New York Times movie reviewer A. O. Scott makes a strange sort of case for this top six family-friendly films of the season. While he thinks “Enchanted” is pitch-perfect for his third grade daughter–it’s as if Disney tailor-made it for her–this pitch-perfect quality is exactly his reason for not recommending it as the only real film out there for young kids right now.
To what movies does he recommend that you “take the kids” and “don’t feel guilty” instead?
1. Sweeney Todd. It may indeed be a slasher film with “geysers of arterial blood,” but during the film, his son apparently turned to him and said “I’m loving this”–both the musical aspect and the fact that he recognized characters from “Pirates of the Caribbean” and “Harry Potter.”

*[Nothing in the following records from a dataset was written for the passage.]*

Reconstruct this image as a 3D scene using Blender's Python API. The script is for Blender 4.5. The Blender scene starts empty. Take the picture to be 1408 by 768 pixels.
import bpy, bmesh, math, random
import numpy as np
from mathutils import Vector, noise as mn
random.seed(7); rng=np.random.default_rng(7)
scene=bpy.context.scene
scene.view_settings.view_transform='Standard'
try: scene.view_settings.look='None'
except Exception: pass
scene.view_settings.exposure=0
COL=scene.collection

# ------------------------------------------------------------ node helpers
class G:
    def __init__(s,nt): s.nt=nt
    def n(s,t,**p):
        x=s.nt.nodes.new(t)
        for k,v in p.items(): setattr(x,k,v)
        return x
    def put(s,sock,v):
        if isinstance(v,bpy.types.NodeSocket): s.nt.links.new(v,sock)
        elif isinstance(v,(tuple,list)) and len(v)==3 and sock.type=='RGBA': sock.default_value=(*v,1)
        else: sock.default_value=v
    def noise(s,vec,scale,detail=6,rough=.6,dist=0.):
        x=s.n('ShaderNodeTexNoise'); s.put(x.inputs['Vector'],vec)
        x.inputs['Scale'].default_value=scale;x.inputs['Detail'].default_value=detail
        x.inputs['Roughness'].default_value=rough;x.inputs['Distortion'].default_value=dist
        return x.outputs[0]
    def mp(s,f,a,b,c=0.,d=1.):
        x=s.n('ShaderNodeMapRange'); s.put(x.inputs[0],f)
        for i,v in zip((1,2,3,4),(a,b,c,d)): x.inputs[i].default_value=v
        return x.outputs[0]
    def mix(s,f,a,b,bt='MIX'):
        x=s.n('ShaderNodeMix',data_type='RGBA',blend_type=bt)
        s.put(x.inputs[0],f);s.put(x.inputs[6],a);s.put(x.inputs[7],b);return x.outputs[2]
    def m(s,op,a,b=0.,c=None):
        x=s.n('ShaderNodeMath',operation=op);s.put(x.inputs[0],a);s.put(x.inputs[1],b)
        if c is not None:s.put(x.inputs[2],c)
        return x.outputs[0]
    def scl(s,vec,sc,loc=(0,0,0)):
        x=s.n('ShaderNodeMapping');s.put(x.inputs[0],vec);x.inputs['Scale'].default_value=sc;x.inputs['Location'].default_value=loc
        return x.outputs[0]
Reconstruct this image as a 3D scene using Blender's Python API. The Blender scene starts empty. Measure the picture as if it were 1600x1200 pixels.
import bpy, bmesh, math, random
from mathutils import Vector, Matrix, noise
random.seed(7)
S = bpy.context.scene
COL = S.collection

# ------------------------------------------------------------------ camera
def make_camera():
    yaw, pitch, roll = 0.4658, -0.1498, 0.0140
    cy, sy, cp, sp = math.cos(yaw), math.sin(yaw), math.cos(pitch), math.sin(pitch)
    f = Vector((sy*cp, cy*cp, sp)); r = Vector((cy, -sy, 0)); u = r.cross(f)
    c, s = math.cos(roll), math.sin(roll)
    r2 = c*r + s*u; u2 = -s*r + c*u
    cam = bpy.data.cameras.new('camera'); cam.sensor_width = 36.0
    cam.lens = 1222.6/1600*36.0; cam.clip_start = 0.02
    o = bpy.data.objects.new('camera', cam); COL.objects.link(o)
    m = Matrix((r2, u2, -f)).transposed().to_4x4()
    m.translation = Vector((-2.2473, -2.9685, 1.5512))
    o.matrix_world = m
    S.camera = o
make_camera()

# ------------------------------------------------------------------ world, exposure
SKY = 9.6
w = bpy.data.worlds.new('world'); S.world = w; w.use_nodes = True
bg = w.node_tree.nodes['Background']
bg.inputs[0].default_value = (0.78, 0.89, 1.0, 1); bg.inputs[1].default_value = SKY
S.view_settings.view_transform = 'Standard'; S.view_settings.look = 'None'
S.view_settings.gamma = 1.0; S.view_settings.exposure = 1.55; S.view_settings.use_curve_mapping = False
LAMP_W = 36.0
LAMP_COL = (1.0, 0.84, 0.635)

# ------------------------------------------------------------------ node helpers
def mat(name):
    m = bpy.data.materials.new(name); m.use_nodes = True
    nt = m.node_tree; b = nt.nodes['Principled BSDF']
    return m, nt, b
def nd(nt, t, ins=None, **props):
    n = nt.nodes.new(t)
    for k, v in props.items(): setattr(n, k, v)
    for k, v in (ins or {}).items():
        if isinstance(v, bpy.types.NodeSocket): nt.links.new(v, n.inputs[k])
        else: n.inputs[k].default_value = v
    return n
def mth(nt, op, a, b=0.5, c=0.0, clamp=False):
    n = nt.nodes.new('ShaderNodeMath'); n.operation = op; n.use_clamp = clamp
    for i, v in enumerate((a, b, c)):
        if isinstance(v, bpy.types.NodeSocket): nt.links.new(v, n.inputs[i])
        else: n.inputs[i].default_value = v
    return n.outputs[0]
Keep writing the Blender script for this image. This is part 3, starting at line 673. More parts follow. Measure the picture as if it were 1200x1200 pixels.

2. Charlie Wilson’s War. According to Scott: “It’s appealing [to kids] in part because it’s a grown-up movie of a kind that used to be more common. It’s brisk, funny and frank about sex and politics, demonstrating the ease and worldliness that are among the most fascinating and mysterious features of adulthood.” Just be prepared Mom and Dad, Scott advises. After the film his son had some questions, “but they had nothing to do with naked congressmen in hot tubs or cocaine or extramarital dalliances, all of which feature prominently in that movie. ‘Why did the Russians invade Afghanistan in the first place?’ he wanted to know.”
3. Persepolis. This film version of Marjane Satrapi’s graphic memoir series of the same, enchanted Scott’s kids as much as the novels themselves have always enchanted my students (I’ve taught them for the last three years running.) He says: “If your children can read just-right books, surely they can read subtitles too. Death and sexuality figure in the story, but those themes are handled with such wit and delicacy that ‘Persepolis’ is more likely to inspire interesting conversations than awkward questions or uncomfortable feelings.”
4. Juno. As for “Persepolis” on the sex issue, the same goes for taking your kids to see “Juno.” Scott wishes the film’s humor “were just a bit less lighthearted,” but “the movie’s spirit is sweet and smart and youthful, and the relationships it depicts feel very tender and real. If it provokes you to have that long-dreaded talk with your son or daughter, so much the better.”
5. The Kite Runner. Like “Charlie Wilson’s War,” which may provoke questions about Afghanistan, “The Kite Runner” is another means to spark your kids to “explore the painful history of Afghanistan,” and better yet, it’s a film that features two children.
6. The Great Debaters. This one may be the most obvious choice of all for a family trip to the theater. Scott says that this film is a good history lesson about “the American South in the era of Jim Crow, in a rousing (if somewhat formulaic) sports movie about a tough coach and his team of overachieving underdogs,” and though “there are some intimations of sex and violence,” “nothing that is shocking or out of place, and the performances, especially by some of the younger actors, are examples of the excellence that is the movie’s theme.”